Wednesday, March 2, 2011

Live From the Epicenter: Part I


           The large brick buildings of urban Wisconsin are the most prominent features of this otherwise flat landscape.  They stand faded, sturdy, and tall over bare deciduous trees and cracked pavement, dimly lit up at night by sparse fluorescent lighting faintly flickering within.  Other structures are more neglected, completely dark with boarded up windows and For Lease signs out front reminding the visitor that all is not well in the Badger State.
Much has transpired since Wisconsin acquired statehood in 1848, from the collapse of soil-depleting wheat cultivation and its replacement by dairy farming, to the rise of an influential labor movement and its harsh fall into powerlessness.  The land of Progressive champion Robert La Follette later spawned the deranged Joe McCarthy, who frothed and hollered on national television that sanity itself was a Communist conspiracy.  McCarthy was eventually censured by his fellow Senators and slunk off to drink himself to death a few years later at the age of 48, marking a temporary return to normalcy for a state justifiably known for the reasonable temperament of its people.  Decades later, a strange belch of Crazy has bubbled up to the surface once again, in the form of a new Governor and his frantic attempts to turn Wisconsin into a low-wage playpen for big business.
            A general revulsion with America’s reigning institutions has steadily metastasized over the years, and how this pent up frustration is expressed is often contradictory.  Eight years of Bush fouled America’s appetite for fear and apocalyptic fantasy, compelling the electorate to give the keys to a hopeful new President who could spell and even read.  This quickly became tiresome and two years later voters rebelled again, electing a wave of Republican candidates promising to lower unemployment by firing public employees.  In Wisconsin the fickle electorate voiced their discontent by installing a mild-mannered son of a preacher in the Governor’s mansion.
            How Scott Walker became Governor I have yet to fully discover, as most of the people with whom I’ve spoken attribute his rise to some powerful force independent of his unremarkable character.  To the people here in Madison he is a cheap hack, a throw-away puppet at the beck and call of the super-rich who climbed out of the same bottomless cloning vat as every other bland Republican errand boy.  While liberal Madison can perhaps be dismissed as unreflective of statewide sentiment, Wisconsin as a whole is reliably blue, with Democrats enjoying an 18% advantage over Republicans in party affiliation among adults.

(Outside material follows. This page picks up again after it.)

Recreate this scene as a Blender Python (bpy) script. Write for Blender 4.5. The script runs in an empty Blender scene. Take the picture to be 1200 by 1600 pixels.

            So how did a guy like Walker slither into the highest office of a state like Wisconsin?  A college drop-out with a career in sales and marketing, prior to his stint in public office his most notable achievements were attaining the rank of Eagle Scout and losing a student body election at Marquette University after being caught repeatedly violating campaign rules.  Failing in his first race for State Assembly in 1990, he moved his family to a heavily Republican exurb outside Milwaukee and won a newly created Assembly seat on a platform opposing mass transit.  When a scandal involving the county pension fund forced the Democratic Milwaukee County Executive from office in disgrace, Walker smelled blood and won the position in a special election in 2002.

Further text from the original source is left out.